My son is seven. He’s been helping out with this and that practically since he could walk, but he only got official chores this year.
He takes out garbage, composting and recycling stuff, sweeps the kitchen floor once a week, and makes sure the porch light is on when I get home now that it’s getting darker.
He gets two dollars a week for this, conditional on doing it without whining.
I think the answer is, sort of. My kids are 9 and 6 years old. Eldest keeps the upstairs bath clean, keeps their shared room tidy, gets groceries on his bike and puts them away, sets the table for supper, and often makes the meal plan/grocery list for the week. He looks after his little brother now and again, but not often as Youngest gives him hell for it. He makes his bed every day but that’s a personal thing, I usually turn the beds down rather than making them up but he likes his bed made up. He wants to learn to iron and to cook but we have not for various reasons started on that yet.

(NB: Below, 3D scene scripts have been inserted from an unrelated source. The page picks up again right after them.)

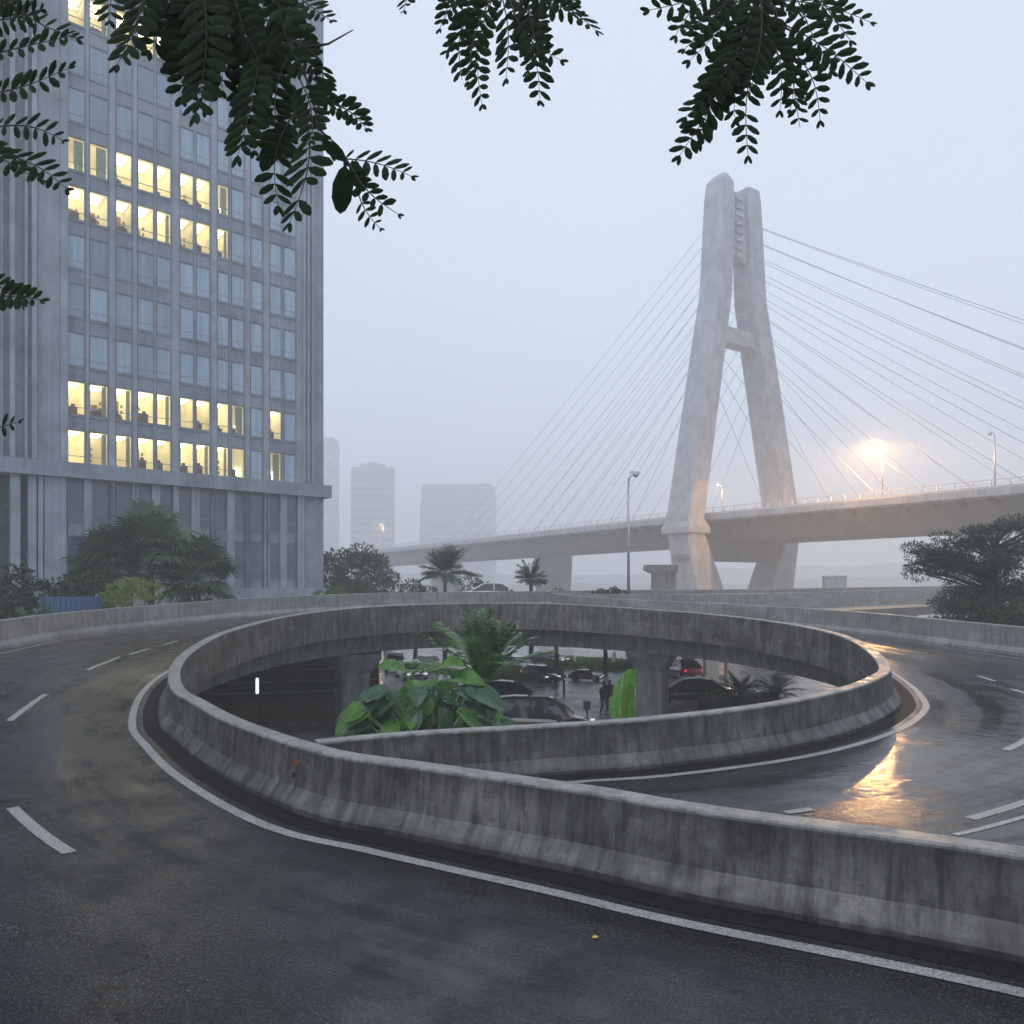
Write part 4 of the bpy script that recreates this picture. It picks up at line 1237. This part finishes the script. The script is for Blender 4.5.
    m = MB(); m.box(2.26, 2.31, -.4, .4, .42, .58); m.build('grille', M_DARKMETAL, t)
    return t
build_car((P(541, 0, 34).x, 34.0, GZ), R(-8), M_BLACK, 'black SUV with headlights on, nearest car below the loop', True)
x, y = gp(505, 712); build_car((x, y+1, GZ), R(-35), M_BLACK, 'black sedan half hidden behind the palm and the black SUV')
x, y = gp(540, 681); build_car((x, y, GZ), R(-60), M_GREY, 'grey car with bright headlights beside the grass island', sc=.75)
x, y = gp(586, 680.5); build_car((x, y, GZ), R(-20), M_GREY, 'dark grey sedan alone on the wet car park', sc=.52)
x, y = gp(690, 703); build_car((x, y, GZ), R(172), M_BLUE, 'navy blue sedan right of the ramp column')
x, y = gp(530, 671); build_car((x-1, y, GZ), R(-50), M_WHITE, 'white car parked behind the palm fronds', sc=.8)
x, y = gp(548, 664); build_car((x, y, GZ), R(-30), M_BLUE, 'small blue car at the back of the car park', sc=.75)
x, y = gp(411, 679); build_car((x, y, GZ), R(-70), M_WHITE, 'white car between the left column and the elephant ear plant', sc=.9)
x, y = gp(425, 672); build_car((x, y, GZ), R(-100), M_GREY, 'grey car behind the white car near the left column', sc=.85)
x, y = gp(395, 671); build_car((x, y, GZ), R(-80), M_WHITE, 'white van-like car deepest behind the left column', True, sc=.85)
x, y = gp(683, 677); build_car((x, y, GZ), R(100), M_RED, 'red car with glowing tail lights seen under the ramp', sc=.9)
# white car passing beyond the far wall
build_car((P(497, 0, 58).x, 58, EYE+.34-1.45), R(4), M_WHITE, 'white car on the road beyond the far wall under the bridge', group=None)
# road it drives on
m = MB(); zc = EYE+.34-1.45; m.box(-14, 16, 56.5, 61.5, zc-.5, zc); [m.box(x-.4, x+.4, 58.6, 59.4, GZ, zc-.5) for x in (-13, -2.5, 13)]; tag(m.build('causeway', M_DECKC), 'low concrete deck carrying the white car beyond the far wall', 'causeway')

def post(px, py0, py1, d, r_, mat, name, label, cat):
    m = MB(); z0, z1 = EYE-(py0-HY)/F*d, EYE-(py1-HY)/F*d
    x = P(px, 0, d).x
    m.lathe((x, d, min(z0, GZ)), [(r_, 0), (r_, z1-min(z0, GZ)-r_), (r_*.7, z1-min(z0, GZ))], 10)
    return tag(m.build(name, mat), label, cat)
post(564, 693, 680, 49, .07, M_DARKMETAL, 'bollard', 'thin black bollard on the car park before the grass', 'bollard')
post(575, 664, 655, 66, .1, M_WHITE, 'bollard', 'short white bollard on the grass strip', 'bollard')
post(614, 663, 651, 66, .16, M_WHITE, 'post', 'white post right of the short white bollard', 'post')
# ticket post
t = empty('ticket_machine', (P(587, 0, 31).x, 31, GZ), 0, 'small black box on a thin post beside the front of the black SUV', 'ticket machine')
zt = yz(702, 31)
m = MB(); m.tube([(0, 0, 0), (.03, 0, zt*.6), (0, 0, zt-.3)], .035, 8); m.build('post', M_DARKMETAL, t)
m = MB(); m.box(-.13, .13, -.1, .1, zt-.3, zt); m.box(-.15, .15, -.12, .12, zt, zt+.03); m.build('housing', M_DARKMETAL, t)
# planter
x, y = gp(735, 712)
pl = empty('planter', (x, y, GZ), R(8), 'long dark planter box filled with low green plants right of the column', 'planter')
m = MB(); m.box(-1.7, 2.6, -.8, .8, 0, .62); m.box(-1.76, 2.66, -.86, -.7, .62, .7); m.box(-1.76, 2.66, .7, .86, .62, .7); m.box(-1.76, -1.6, -.7, .7, .62, .7); m.build('box', M_DKC, pl)
m = MB(); rs = random.Random(4)
for k in range(12): clump(m, (-1.5+k*.35, rs.uniform(-.4, .4), .8), .4, 70, .16, .09, rs, .6)
m.build('plants', M_LEAF_BAN if False else leafmat('planter_leaf', (.05, .13, .02), (.14, .26, .04), .5, 3), pl)
for (dx, dy, hh, sd3, lb) in ((.4, .4, .9, 5, 'dark spiky cycad standing in the planter, left one'), (2.2, .2, 1.2, 6, 'dark spiky cycad at the right end of the planter')):
    feather_palm('cycad', (x+dx, y+dy, GZ+.6), .35, 24, 1.3, lb, 'cycad', sd3, M_PINE, (5, 70), wl=.3, lw=.05)
for (px, w_, lb) in ((711, .85, 'beige square pillar behind the planter, left one'), (732, .8, 'grey square pillar behind the planter, right one')):
    m = MB(); xx = P(px, 0, 52).x; m.box(xx-w_/2, xx+w_/2, 51.6, 52.4, GZ, GZ+3.9); m.box(xx-w_/2-.08, xx+w_/2+.08, 51.5, 52.5, GZ+3.9, GZ+4.2)
    tag(m.build('pillar', plain('beige_render', (.42, .38, .33), .8, var=.15)), lb, 'pillar')
# pier stub with cap and small kiosk beyond the wall
t = empty('pier_stub', (P(660, 0, 105).x, 105, GZ), 0, 'grey concrete pier with a wide cap left of the pylon foot', 'pier')
m = MB(); m.box(-1.0, 1.9, -1, 1, 0, yz(573, 105)); m.build('shaft', M_DECKC, t)
m = MB(); z = yz(573, 105); m.hexa([(-1.3, -1.2, z), (2, -1.2, z), (2, 1.2, z), (-1.3, 1.2, z)], [(-2, -1.3, z+.4), (2.1, -1.3, z+.4), (2.1, 1.3, z+.4), (-2, 1.3, z+.4)]); m.box(-2, 2.1, -1.3, 1.3, z+.4, yz(565, 105)); m.build('cap', M_DECKC, t)
t = empty('kiosk', (P(834.5, 0, 118).x, 118, EYE-.3), 0, 'small square glazed kiosk on the far ramp right of the pylon', 'kiosk')
m = MB()
for sx in (-1.3, 1.3):
    for sy in (-1, 1): m.box(sx-.08, sx+.08, sy-.08, sy+.08, -3.0, 1.9)
m.box(-1.45, 1.45, -1.15, 1.15, 1.9, 2.1); m.box(-1.3, 1.3, -1, 1, -3.0, .3); m.build('frame', M_METAL, t)
m = MB(); m.box(-1.2, 1.2, -.98, .98, .3, 1.9); m.build('glazing', M_GLASS, t)

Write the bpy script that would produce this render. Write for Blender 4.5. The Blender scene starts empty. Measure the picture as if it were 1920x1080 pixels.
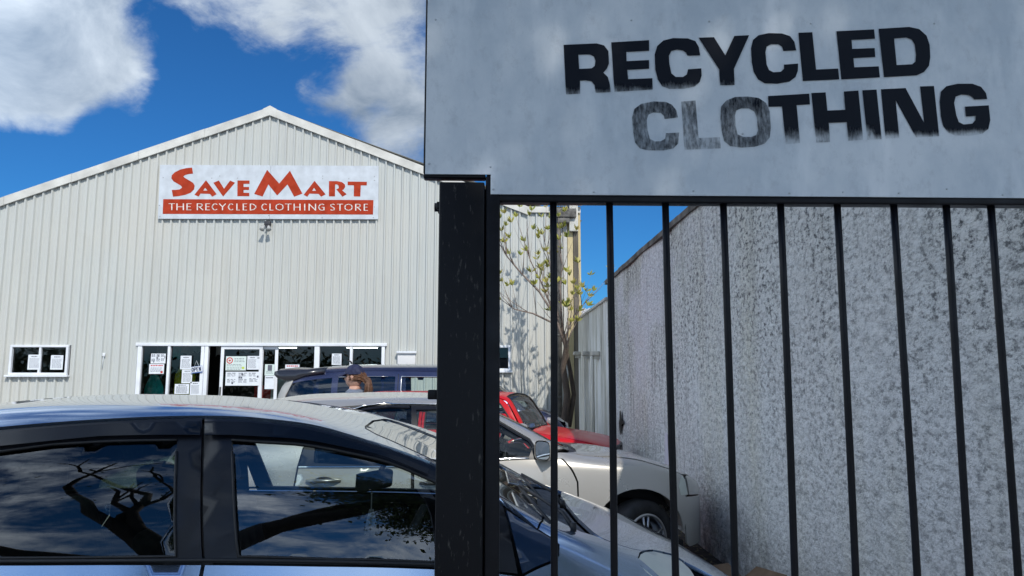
import bpy, bmesh, math, random
from math import radians as R, sin, cos, pi
from mathutils import Vector, Matrix, Euler, noise
from mathutils.geometry import delaunay_2d_cdt
from mathutils.bvhtree import BVHTree

random.seed(7)
SC = bpy.context.scene
COL = SC.collection
EYE = 1.54
F = 1387.0
PITCH, YAW = 7.31, 1.65
CAM = Vector((0, 0, EYE))
RC = Euler((R(90 + PITCH), 0, R(-YAW))).to_matrix()

def ray(px, py):
    return RC @ Vector(((px - 960) / F, (540 - py) / F, -1.0))

def at(px, py, Y):
    """world point seen at (px,py) on the depth plane Y"""
    d = ray(px, py)
    return CAM + d * (Y / d.y)

# ------------------------------------------------------------------ materials
MATS = {}
def nodes_of(name):
    m = bpy.data.materials.new(name); m.use_nodes = True
    nt = m.node_tree
    return m, nt, nt.nodes, nt.links, nt.nodes['Principled BSDF']

def pbr(name, col, rough=.5, metal=0., coat=0., var=None, bump=None, spec=.5, coatrough=.03):
    """var=(scale, amount, stretch)  bump=(scale, strength, distance)"""
    if name in MATS: return MATS[name]
    m, nt, N, Lk, b = nodes_of(name)
    b.inputs['Base Color'].default_value = (*col, 1)
    b.inputs['Roughness'].default_value = rough
    b.inputs['Metallic'].default_value = metal
    b.inputs['Coat Weight'].default_value = coat
    b.inputs['Coat Roughness'].default_value = coatrough
    b.inputs['Specular IOR Level'].default_value = spec
    if var or bump:
        tc = N.new('ShaderNodeTexCoord')
    if var:
        mp = N.new('ShaderNodeMapping'); Lk.new(tc.outputs['Object'], mp.inputs[0])
        st = var[2] if len(var) > 2 else (1, 1, 1)
        mp.inputs['Scale'].default_value = st
        nz = N.new('ShaderNodeTexNoise'); nz.inputs['Scale'].default_value = var[0]; nz.inputs['Detail'].default_value = 7
        Lk.new(mp.outputs[0], nz.inputs[0])
        cr = N.new('ShaderNodeMapRange'); cr.inputs[1].default_value = .3; cr.inputs[2].default_value = .7
        cr.inputs[3].default_value = 1 - var[1]; cr.inputs[4].default_value = 1 + var[1] * .6
        Lk.new(nz.outputs[0], cr.inputs[0])
        mx = N.new('ShaderNodeVectorMath'); mx.operation = 'SCALE'
        mx.inputs[0].default_value = col; Lk.new(cr.outputs[0], mx.inputs['Scale'])
        Lk.new(mx.outputs[0], b.inputs['Base Color'])
        r2 = N.new('ShaderNodeMapRange'); r2.inputs[1].default_value = .3; r2.inputs[2].default_value = .7
        r2.inputs[3].default_value = min(1, rough * 1.25); r2.inputs[4].default_value = rough * .85
        Lk.new(nz.outputs[0], r2.inputs[0]); Lk.new(r2.outputs[0], b.inputs['Roughness'])
    if bump:
        nb = N.new('ShaderNodeTexNoise'); nb.inputs['Scale'].default_value = bump[0]; nb.inputs['Detail'].default_value = 6
        Lk.new(tc.outputs['Object'], nb.inputs[0])
        bp = N.new('ShaderNodeBump'); bp.inputs['Strength'].default_value = bump[1]
        bp.inputs['Distance'].default_value = bump[2] if len(bump) > 2 else .01
        Lk.new(nb.outputs[0], bp.inputs['Height']); Lk.new(bp.outputs[0], b.inputs['Normal'])
    MATS[name] = m
    return m

def glass(name, tint, ior=1.55, rough=0.0, boost=1.0):
    if name in MATS: return MATS[name]
    m, nt, N, Lk, b = nodes_of(name)
    N.remove(b)
    out = [n for n in N if n.type == 'OUTPUT_MATERIAL'][0]
    tr = N.new('ShaderNodeBsdfTransparent'); tr.inputs[0].default_value = (*tint, 1)
    gl = N.new('ShaderNodeBsdfGlossy'); gl.inputs['Roughness'].default_value = rough
    fr = N.new('ShaderNodeFresnel'); fr.inputs[0].default_value = ior
    ml = N.new('ShaderNodeMath'); ml.operation = 'MULTIPLY'; ml.inputs[1].default_value = boost; ml.use_clamp = True
    Lk.new(fr.outputs[0], ml.inputs[0])
    mx = N.new('ShaderNodeMixShader')
    Lk.new(ml.outputs[0], mx.inputs[0]); Lk.new(tr.outputs[0], mx.inputs[1]); Lk.new(gl.outputs[0], mx.inputs[2])
    Lk.new(mx.outputs[0], out.inputs[0])
    MATS[name] = m
    return m

def carpaint(name, col, metal=.8, rough=.22, dust=.15):
    if name in MATS: return MATS[name]
    m, nt, N, Lk, b = nodes_of(name)
    tc = N.new('ShaderNodeTexCoord')
    nz = N.new('ShaderNodeTexNoise'); nz.inputs['Scale'].default_value = 1.6; nz.inputs['Detail'].default_value = 10; nz.inputs['Roughness'].default_value = .6
    Lk.new(tc.outputs['Object'], nz.inputs[0])
    mr = N.new('ShaderNodeMapRange'); mr.inputs[1].default_value = .35; mr.inputs[2].default_value = .75
    mr.inputs[3].default_value = dust * .4; mr.inputs[4].default_value = dust * 1.3
    Lk.new(nz.outputs[0], mr.inputs[0])
    mx = N.new('ShaderNodeMix'); mx.data_type = 'RGBA'
    mx.inputs[6].default_value = (*col, 1); mx.inputs[7].default_value = (.36, .34, .30, 1)
    Lk.new(mr.outputs[0], mx.inputs[0]); Lk.new(mx.outputs[2], b.inputs['Base Color'])
    b.inputs['Metallic'].default_value = metal
    mr2 = N.new('ShaderNodeMapRange'); mr2.inputs[1].default_value = .35; mr2.inputs[2].default_value = .75
    mr2.inputs[3].default_value = rough; mr2.inputs[4].default_value = rough + .10
    Lk.new(nz.outputs[0], mr2.inputs[0]); Lk.new(mr2.outputs[0], b.inputs['Roughness'])
    b.inputs['Coat Weight'].default_value = 1; b.inputs['Coat Roughness'].default_value = .02
    MATS[name] = m
    return m

# ------------------------------------------------------------------ mesh helpers
class MB:
    def __init__(s): s.v = []; s.f = []; s.sm = []
    def add(s, vs, fs, smooth=False):
        o = len(s.v); s.v += [Vector(p) for p in vs]
        for f in fs: s.f.append([i + o for i in f]); s.sm.append(smooth)
        return s
    def box(s, a, b, bev=0):
        x0, x1 = sorted((a[0], b[0])); y0, y1 = sorted((a[1], b[1])); z0, z1 = sorted((a[2], b[2]))
        if bev <= 0:
            v = [(x, y, z) for x in (x0, x1) for y in (y0, y1) for z in (z0, z1)]
            s.add(v, [(0, 1, 3, 2), (4, 6, 7, 5), (0, 4, 5, 1), (2, 3, 7, 6), (0, 2, 6, 4), (1, 5, 7, 3)])
        else:
            bm = bmesh.new(); bmesh.ops.create_cube(bm, size=1)
            for q in bm.verts: q.co = Vector(((x0 + x1) / 2 + q.co.x * (x1 - x0), (y0 + y1) / 2 + q.co.y * (y1 - y0), (z0 + z1) / 2 + q.co.z * (z1 - z0)))
            bmesh.ops.bevel(bm, geom=bm.edges[:], offset=bev, segments=3, affect='EDGES', profile=.5)
            bm.verts.index_update()
            s.add([q.co.copy() for q in bm.verts], [[q.index for q in f.verts] for f in bm.faces], True)
            bm.free()
        return s
    def tube(s, pts, r, seg=10, cap=True, smooth=True):
        pts = [Vector(p) for p in pts]; n = len(pts)
        rs = r if isinstance(r, (list, tuple)) else [r] * n
        vs = []; up = Vector((0, 0, 1)); prev = None
        for i, p in enumerate(pts):
            t = (pts[min(i + 1, n - 1)] - pts[max(i - 1, 0)]).normalized()
            if prev is None:
                a = t.cross(up)
                if a.length < .05: a = t.cross(Vector((1, 0, 0)))
                a.normalize()
            else:
                a = (prev - t * prev.dot(t)).normalized()
            prev = a; b = t.cross(a)
            for k in range(seg):
                th = 2 * pi * k / seg
                vs.append(p + (a * cos(th) + b * sin(th)) * rs[i])
        fs = [(i * seg + k, i * seg + (k + 1) % seg, (i + 1) * seg + (k + 1) % seg, (i + 1) * seg + k) for i in range(n - 1) for k in range(seg)]
        if cap: fs += [tuple(range(seg))[::-1], tuple((n - 1) * seg + k for k in range(seg))]
        return s.add(vs, fs, smooth)
    def lathe(s, prof, axis='Y', c=(0, 0, 0), seg=40, smooth=True):
        """prof: (offset along the axis, radius)"""
        vs = []; c = Vector(c)
        for (h, r) in prof:
            for k in range(seg):
                a = 2 * pi * k / seg
                if axis == 'Y': vs.append(c + Vector((r * cos(a), h, r * sin(a))))
                elif axis == 'Z': vs.append(c + Vector((r * cos(a), r * sin(a), h)))
                else: vs.append(c + Vector((h, r * cos(a), r * sin(a))))
        n = len(prof)
        fs = [(i * seg + k, (i + 1) * seg + k, (i + 1) * seg + (k + 1) % seg, i * seg + (k + 1) % seg) for i in range(n - 1) for k in range(seg)]
        return s.add(vs, fs, smooth)
    def build(s, name, m, parent=None, M=None):
        me = bpy.data.meshes.new(name)
        vs = [M @ p for p in s.v] if M else s.v
        me.from_pydata([tuple(p) for p in vs], [], s.f)
        me.polygons.foreach_set('use_smooth', s.sm)
        bm = bmesh.new(); bm.from_mesh(me)
        bmesh.ops.remove_doubles(bm, verts=bm.verts, dist=1e-5)
        bmesh.ops.recalc_face_normals(bm, faces=bm.faces)
        bm.to_mesh(me); bm.free()
        me.materials.append(m)
        o = bpy.data.objects.new(name, me); COL.objects.link(o)
        if parent: o.parent = parent
        return o

def tag(o, label=None, cat=None, group=None, kind=None):
    if label: o['label'] = label
    if cat: o['category'] = cat
    if group: o['group'] = group
    if kind: o['kind'] = kind
    return o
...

He feeds and cares for his rat but this is according to him not a chore.
Youngest vacuums and mops rather haphazardly, and keeps their shared room tidy. He does more on a regular basis than Eldest did at 6. This may be his character or it may be a birth order thing – his brother is doing it so he does it too, and it may be that I expect is because his brother is also doing it.
Occasional cleaning up started very early, as soon as they could follow directions, but I don’t expect anything like responsibility for a particular task until around 7 years old, for the completely irrational reason that when I was a child we were treated very much as babies until we had our first communion (also at 7) whereupon certain privileges were afforded and certain responsibilities were given and I seem to have followed the family pattern.
For us anyway, the task for ages 7 to early teens (for the similarly irrational reason that this is when you get confirmed if you are going to be confirmed) is to work out what it is to be a contributing member of a family – to work out what it is that you have to contribute and what kind of support from the others you want and need.
Eldest gets 2 and a half euro a week in pocket money; youngest gets 1 and a half. This is by virtue of their breathing and being members of the family. There is a list of things they can do to earn extra money if they want it and payment for off list work is negotiated for.